インドを襲うマイクロファイナンスの悲劇、借金苦で貧困層の自殺多発

情報弱者に法外な金利でお金を貸し付けているマイクロファイナンスが後を絶たない。 ここメキシコでもコンパルタモス銀行が年利100%で貸付を行い、暴利を貪り、挙句の果てに上場して、さらに儲けてしまった。

もちろん、マイクロファイナンスといえどもあくまで営利企業ではあるので、金利をとるのは仕方がないが、ここメキシコでは100%程度の金利は当たり前であり、また多くの貧困層がいくつものマイクロファイナンスからお金を借りており、破綻寸前という状態だ。

Microfinance in Mexico: beyond the brink

個人的にはなかなかショッキングなニュースだ。

もともとユネス氏のソーシャルビジネスの考え方に共感して起業したので、それを曲解し、弱者を食い物しているのが彼が始めたマイクロファイナンスというのはなんともやり切れない。

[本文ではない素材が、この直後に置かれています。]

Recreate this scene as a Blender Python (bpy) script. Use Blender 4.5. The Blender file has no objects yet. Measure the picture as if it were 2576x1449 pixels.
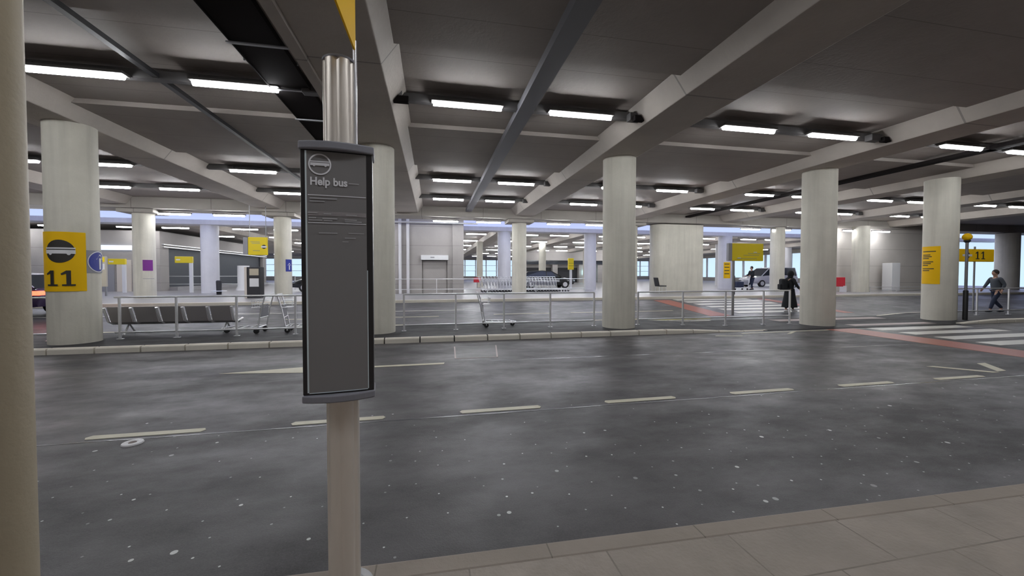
import bpy, bmesh, math, random
from mathutils import Vector, Matrix
random.seed(7)
PI = math.pi
sc = bpy.context.scene
col = sc.collection
sc.view_settings.view_transform = 'Standard'
sc.view_settings.look = 'None'
sc.view_settings.gamma = 1.0
sc.view_settings.use_curve_mapping = False
sc.view_settings.exposure = 2.15

# ------------------------------------------------------------------ materials
def new_mat(name):
    m = bpy.data.materials.new(name); m.use_nodes = True
    return m, m.node_tree, m.node_tree.nodes['Principled BSDF']

def simple(name, c, rough=0.5, metal=0.0, spec=0.5, emit=0, coat=0, alpha=None):
    m, nt, b = new_mat(name)
    b.inputs['Base Color'].default_value = (*c, 1)
    b.inputs['Roughness'].default_value = rough
    b.inputs['Metallic'].default_value = metal
    b.inputs['Specular IOR Level'].default_value = spec
    if coat: b.inputs['Coat Weight'].default_value = coat
    if emit:
        b.inputs['Emission Color'].default_value = (*c, 1)
        b.inputs['Emission Strength'].default_value = emit
    return m

def N(nt, t, **kw):
    n = nt.nodes.new(t)
    for k, v in kw.items(): setattr(n, k, v)
    return n

def mth(nt, op, a, b=None, clamp=False):
    n = N(nt, 'ShaderNodeMath', operation=op); n.use_clamp = clamp
    for i, v in enumerate((a, b)):
        if v is None: continue
        if isinstance(v, (int, float)): n.inputs[i].default_value = v
        else: nt.links.new(v, n.inputs[i])
    return n.outputs[0]

def mixc(nt, f, a, b, mode='MIX'):
    n = N(nt, 'ShaderNodeMix', data_type='RGBA', blend_type=mode)
    for i, v in ((0, f), (6, a), (7, b)):
        if isinstance(v, tuple): n.inputs[i].default_value = (*v, 1)
        elif isinstance(v, (int, float)): n.inputs[i].default_value = v
        else: nt.links.new(v, n.inputs[i])
    return n.outputs[2]

def ramp(nt, f, p0, p1, c0=(0, 0, 0), c1=(1, 1, 1)):
    n = N(nt, 'ShaderNodeValToRGB')
    n.color_ramp.elements[0].position = p0; n.color_ramp.elements[1].position = p1
    n.color_ramp.elements[0].color = (*c0, 1); n.color_ramp.elements[1].color = (*c1, 1)
    nt.links.new(f, n.inputs[0]); return n.outputs[0]

def noise(nt, vec, scale, detail=4, rough=0.5, vs=(1, 1, 1)):
    mp = N(nt, 'ShaderNodeMapping'); mp.inputs['Scale'].default_value = vs
    nt.links.new(vec, mp.inputs[0])
    n = N(nt, 'ShaderNodeTexNoise'); n.inputs['Scale'].default_value = scale
    n.inputs['Detail'].default_value = detail; n.inputs['Roughness'].default_value = rough
    nt.links.new(mp.outputs[0], n.inputs['Vector'])
    return n.outputs[0]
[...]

もちろん、ユネス氏のグラミン銀行は最高でも金利20%程度で貸しており、物乞いには無利子で貸付を行っている非常に良心的な機関ではある。だが、マイクロファイナンスの構造的な問題として、貧困層に貸付を行い、それを集金するために彼らのところに直接赴くというコストがかかる。

このために金利を上げざる得ないというのが暴利を貪るマイクロファイナンスの言い分だ。 だが、それもケニアで生まれたMペサという携帯を使った安価な送金サービスにより、アフリカ大陸では解決しつつある。

これから世界はどんどんと二分化していく。 お金を持つ資本家たちと、彼らに使われる労働者たちだ。

アフリカで食うに困っている人たちは、マイクロファイナンスによる恩恵を受けられるかもしれない。だが、それでも貧困から抜け出すことはないだろう。

そして、もうひとつの事実として、イノベーションは資本家からしか生まれない。 食うに困っている人たちからは世界を驚かすようなイノベーションは生まれない。

そのことを考え合わせると、メキシコのようなアフリカ各国とは違う発展途上国にとっては、貧困層マイクロファイナンスによる直接貸付を行うよりは、良心的な起業家を育成して彼らに貸付を行い、彼らが貧困層を雇用できるようなイノベーションを生むようにしたほうが多くの人が恩恵を受けられるのかもしれない。

世界の貧困の真の問題は、貧困層富裕層しかいなくなる、2極化した世界だ。 いかに中間層を養い、そこのボリュームを増やすかが、世界をより良い世界に変えることに繋がる。